Im größten Flächenland der Welt haben Separatismus und Selbstverwaltung viele Gesichter. Als Musterbeispiel gelungener Selbstverwaltung gilt die autonome Republik Tatarstan, die mit eigener Verfassung weitgehende Sonderrechte genießt. Um die Republik Tschetschenien wurde hingegen ein blutiger Krieg geführt. Rufe nach Autonomie hatte es auch immer wieder von den Rändern des Riesenreiches gegeben -von Karelien in Nord-West-Russland bis hin zu Sachalin im Pazifik. Seit 2013 wird "Propaganda von Separatismus" mit bis zu fünf Jahren Haft verfolgt werden.

hongkong der Ostsee

Von einer separatistischen Stimmung kann in Kaliningrad, dem ehemals deutschen Königsberg, freilich keine Rede sein. Aber die Krise hat alte Fragen neu aufgeworfen. Kaliningrad, das eigentlich zum "Hongkong an der Ostsee" werden sollte, leidet heute unter seiner Insellage: Der fallende Rubelkurs hat Importe verteuert, ausländische Unternehmen ziehen sich zurück. Es gibt Gruppen, die sich durch eine stärkere Autonomie der Region eine bessere Entwicklung versprechen.

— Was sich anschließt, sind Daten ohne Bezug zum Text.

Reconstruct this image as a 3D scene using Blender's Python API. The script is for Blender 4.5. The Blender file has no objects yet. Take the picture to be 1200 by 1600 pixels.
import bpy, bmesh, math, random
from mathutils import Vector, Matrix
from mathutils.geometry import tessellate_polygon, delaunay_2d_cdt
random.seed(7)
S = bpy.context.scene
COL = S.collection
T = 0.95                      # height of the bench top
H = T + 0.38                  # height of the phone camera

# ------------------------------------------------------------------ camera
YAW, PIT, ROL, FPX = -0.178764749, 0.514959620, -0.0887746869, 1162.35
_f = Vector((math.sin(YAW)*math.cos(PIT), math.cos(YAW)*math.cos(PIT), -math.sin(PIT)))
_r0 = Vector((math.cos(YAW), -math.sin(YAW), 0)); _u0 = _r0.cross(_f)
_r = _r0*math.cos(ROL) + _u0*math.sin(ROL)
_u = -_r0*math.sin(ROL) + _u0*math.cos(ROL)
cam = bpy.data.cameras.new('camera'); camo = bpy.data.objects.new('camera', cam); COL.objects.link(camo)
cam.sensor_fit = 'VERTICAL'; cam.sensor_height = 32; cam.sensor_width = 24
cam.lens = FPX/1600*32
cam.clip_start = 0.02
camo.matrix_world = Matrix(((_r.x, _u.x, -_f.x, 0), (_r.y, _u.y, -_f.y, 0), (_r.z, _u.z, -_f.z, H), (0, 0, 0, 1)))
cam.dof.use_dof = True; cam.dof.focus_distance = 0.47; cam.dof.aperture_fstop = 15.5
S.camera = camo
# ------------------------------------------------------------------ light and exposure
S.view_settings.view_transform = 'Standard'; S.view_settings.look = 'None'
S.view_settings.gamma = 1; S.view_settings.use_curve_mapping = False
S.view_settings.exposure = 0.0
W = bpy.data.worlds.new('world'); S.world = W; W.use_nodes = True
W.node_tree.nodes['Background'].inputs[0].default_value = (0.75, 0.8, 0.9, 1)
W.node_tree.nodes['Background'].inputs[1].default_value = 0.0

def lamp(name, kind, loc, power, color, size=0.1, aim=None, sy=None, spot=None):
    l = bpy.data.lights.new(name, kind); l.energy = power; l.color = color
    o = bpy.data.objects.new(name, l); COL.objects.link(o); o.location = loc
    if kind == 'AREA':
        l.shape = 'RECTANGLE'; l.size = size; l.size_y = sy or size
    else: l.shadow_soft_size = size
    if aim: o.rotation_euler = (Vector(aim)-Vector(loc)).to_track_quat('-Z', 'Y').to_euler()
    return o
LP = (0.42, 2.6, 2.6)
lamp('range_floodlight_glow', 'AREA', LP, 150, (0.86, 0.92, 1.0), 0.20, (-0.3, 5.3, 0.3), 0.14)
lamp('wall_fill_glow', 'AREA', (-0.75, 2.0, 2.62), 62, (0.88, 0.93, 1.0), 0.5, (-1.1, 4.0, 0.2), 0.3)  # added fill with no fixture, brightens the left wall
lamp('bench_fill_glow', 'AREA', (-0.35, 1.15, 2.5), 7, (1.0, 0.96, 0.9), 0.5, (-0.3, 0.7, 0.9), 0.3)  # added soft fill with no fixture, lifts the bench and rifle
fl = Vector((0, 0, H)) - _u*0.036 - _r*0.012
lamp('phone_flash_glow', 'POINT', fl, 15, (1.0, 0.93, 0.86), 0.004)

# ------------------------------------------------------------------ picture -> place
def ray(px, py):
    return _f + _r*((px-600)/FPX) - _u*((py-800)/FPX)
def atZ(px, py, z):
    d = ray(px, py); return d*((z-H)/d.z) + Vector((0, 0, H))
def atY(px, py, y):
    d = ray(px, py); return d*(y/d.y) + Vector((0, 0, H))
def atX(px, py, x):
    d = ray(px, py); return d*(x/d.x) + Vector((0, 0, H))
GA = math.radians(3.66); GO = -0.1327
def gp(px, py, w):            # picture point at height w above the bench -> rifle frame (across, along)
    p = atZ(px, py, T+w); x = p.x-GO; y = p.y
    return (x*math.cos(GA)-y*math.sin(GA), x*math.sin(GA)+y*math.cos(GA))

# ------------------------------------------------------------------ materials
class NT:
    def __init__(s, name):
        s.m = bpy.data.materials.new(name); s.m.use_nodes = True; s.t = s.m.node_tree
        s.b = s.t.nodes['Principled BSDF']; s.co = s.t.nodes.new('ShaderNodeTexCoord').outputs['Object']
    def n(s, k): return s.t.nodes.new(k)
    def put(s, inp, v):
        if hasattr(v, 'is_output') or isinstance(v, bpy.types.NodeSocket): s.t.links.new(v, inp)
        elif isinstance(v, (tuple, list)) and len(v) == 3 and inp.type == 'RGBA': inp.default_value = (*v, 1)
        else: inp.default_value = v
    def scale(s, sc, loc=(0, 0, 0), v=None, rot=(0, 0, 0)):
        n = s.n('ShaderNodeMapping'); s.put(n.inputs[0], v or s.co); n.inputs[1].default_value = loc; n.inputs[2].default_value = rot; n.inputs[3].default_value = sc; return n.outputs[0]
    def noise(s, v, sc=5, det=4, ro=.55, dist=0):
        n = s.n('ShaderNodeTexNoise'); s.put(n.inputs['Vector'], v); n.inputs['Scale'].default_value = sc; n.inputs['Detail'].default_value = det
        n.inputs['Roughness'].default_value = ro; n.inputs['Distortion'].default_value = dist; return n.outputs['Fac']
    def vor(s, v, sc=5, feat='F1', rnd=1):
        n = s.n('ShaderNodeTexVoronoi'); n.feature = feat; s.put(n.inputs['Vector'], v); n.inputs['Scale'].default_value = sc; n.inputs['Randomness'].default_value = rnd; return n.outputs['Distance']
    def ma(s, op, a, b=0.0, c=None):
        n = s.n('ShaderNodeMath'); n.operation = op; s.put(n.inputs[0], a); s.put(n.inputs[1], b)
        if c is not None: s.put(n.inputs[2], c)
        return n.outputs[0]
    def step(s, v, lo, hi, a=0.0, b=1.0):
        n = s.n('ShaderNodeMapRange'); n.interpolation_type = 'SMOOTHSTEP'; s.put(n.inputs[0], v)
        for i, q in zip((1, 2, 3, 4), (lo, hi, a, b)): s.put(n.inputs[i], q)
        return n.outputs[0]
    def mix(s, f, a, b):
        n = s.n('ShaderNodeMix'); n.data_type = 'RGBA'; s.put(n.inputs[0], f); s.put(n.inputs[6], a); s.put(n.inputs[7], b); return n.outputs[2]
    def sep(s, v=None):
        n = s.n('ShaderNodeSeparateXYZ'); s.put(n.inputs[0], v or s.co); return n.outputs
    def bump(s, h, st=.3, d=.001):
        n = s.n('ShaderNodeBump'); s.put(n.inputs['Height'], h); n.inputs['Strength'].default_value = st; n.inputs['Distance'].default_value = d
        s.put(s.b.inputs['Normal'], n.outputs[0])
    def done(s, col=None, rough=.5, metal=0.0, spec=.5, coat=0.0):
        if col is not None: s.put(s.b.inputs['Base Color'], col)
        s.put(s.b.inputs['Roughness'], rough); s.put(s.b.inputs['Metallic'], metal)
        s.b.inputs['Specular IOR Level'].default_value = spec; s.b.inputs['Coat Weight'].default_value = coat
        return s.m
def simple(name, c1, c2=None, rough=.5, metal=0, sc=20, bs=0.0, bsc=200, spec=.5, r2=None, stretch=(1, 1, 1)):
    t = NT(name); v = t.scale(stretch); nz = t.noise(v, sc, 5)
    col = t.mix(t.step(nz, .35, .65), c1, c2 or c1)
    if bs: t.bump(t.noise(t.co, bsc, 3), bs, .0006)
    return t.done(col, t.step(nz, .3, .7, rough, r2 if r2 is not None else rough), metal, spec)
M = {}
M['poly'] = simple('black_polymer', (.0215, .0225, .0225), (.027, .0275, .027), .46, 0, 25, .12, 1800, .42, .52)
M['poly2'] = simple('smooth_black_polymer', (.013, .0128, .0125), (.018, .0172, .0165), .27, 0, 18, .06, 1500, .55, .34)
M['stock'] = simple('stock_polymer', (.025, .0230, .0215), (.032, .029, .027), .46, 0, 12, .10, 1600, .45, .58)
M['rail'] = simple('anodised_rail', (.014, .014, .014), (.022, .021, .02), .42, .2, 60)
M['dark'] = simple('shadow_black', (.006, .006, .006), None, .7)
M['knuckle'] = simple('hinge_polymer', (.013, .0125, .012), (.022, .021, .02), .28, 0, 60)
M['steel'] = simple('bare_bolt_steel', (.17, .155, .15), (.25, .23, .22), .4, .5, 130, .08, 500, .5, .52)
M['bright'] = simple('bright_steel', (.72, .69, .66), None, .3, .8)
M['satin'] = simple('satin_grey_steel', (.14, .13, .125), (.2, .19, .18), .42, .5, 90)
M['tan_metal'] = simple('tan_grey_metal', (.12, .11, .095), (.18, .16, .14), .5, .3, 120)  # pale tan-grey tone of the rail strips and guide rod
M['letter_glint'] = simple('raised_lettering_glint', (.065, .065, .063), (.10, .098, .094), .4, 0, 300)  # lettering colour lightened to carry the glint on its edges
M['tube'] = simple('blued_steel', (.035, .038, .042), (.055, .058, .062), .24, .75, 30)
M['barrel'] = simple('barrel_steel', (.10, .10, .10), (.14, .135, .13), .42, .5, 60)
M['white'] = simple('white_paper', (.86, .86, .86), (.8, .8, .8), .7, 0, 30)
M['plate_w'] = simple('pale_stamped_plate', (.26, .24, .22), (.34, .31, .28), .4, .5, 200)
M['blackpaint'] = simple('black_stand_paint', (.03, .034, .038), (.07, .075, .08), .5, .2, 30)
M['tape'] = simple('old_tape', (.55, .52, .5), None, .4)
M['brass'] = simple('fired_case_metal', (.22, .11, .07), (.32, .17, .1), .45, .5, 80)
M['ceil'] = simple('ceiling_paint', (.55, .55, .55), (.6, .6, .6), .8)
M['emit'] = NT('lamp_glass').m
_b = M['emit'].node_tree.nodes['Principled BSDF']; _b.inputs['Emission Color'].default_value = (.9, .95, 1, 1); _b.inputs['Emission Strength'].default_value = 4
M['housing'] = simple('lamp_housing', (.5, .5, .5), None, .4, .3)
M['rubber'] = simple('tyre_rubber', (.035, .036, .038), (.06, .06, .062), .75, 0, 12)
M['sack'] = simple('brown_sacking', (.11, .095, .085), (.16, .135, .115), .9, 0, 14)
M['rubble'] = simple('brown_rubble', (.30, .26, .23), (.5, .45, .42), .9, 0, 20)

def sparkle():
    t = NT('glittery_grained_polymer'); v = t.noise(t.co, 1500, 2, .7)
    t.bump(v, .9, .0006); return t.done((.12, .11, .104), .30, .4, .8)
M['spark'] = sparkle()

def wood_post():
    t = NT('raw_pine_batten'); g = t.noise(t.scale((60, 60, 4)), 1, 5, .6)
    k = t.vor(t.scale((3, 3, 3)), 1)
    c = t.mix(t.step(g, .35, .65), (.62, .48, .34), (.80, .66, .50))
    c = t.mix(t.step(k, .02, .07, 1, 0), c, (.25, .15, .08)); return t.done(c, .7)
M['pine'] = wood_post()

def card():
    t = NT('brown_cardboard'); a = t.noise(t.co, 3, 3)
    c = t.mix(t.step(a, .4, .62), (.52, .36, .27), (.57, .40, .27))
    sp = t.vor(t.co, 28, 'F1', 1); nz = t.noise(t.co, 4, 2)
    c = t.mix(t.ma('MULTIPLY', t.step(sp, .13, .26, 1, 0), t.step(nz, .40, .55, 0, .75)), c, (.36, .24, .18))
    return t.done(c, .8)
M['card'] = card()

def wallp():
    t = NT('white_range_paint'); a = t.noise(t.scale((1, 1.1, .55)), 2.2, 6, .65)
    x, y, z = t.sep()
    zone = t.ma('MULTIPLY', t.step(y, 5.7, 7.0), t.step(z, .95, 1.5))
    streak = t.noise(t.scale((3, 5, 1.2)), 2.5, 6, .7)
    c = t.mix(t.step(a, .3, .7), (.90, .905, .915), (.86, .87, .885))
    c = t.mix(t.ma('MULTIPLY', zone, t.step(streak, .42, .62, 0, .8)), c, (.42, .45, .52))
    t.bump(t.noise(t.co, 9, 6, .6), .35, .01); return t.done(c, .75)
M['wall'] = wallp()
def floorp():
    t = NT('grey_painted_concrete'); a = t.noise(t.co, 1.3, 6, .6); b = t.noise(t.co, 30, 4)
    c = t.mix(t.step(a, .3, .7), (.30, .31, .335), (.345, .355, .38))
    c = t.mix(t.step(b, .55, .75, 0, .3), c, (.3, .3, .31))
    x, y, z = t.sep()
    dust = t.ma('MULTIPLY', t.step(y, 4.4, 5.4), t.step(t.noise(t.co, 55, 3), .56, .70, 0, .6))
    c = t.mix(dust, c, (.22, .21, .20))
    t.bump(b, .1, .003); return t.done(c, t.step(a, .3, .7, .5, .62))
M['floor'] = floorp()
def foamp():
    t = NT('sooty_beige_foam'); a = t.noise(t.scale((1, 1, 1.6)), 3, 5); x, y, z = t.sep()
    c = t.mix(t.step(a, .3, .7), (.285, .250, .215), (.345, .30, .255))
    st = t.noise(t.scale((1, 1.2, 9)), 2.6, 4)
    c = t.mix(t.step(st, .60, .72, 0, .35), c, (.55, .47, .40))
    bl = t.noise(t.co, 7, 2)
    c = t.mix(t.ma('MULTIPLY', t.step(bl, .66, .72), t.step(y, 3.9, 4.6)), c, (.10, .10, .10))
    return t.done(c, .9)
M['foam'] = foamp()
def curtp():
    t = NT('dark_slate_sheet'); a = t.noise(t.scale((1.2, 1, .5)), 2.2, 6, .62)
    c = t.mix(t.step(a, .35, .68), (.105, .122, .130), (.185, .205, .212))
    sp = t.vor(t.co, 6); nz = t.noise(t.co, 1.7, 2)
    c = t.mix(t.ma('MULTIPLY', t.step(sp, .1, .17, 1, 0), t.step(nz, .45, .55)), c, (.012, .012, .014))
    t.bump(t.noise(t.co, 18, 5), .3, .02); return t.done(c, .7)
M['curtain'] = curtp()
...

Ähnliche Stimmen gibt es auch 4600 Kilometer weiter im Osten. In Nowosibirsk sollte im vergangenen Sommer ein "Marsch für die Föderalisierung" Sibiriens stattfinden. "Die Forderungen waren rein wirtschaftlich - eine Änderung der Steuerpolitik, die bisher vorsieht, dass die meisten Steuern nach Moskau fließen", sagt der Künstler Artjom Loskutow, der eine Performance geplant hatte. Der Marsch wurde allerdings von den Behörden verboten. Artikel und Einträge in sozialen Medien über das Event wurden auf Anweisung der Medienaufsichtsbehörde entfernt oder blockiert.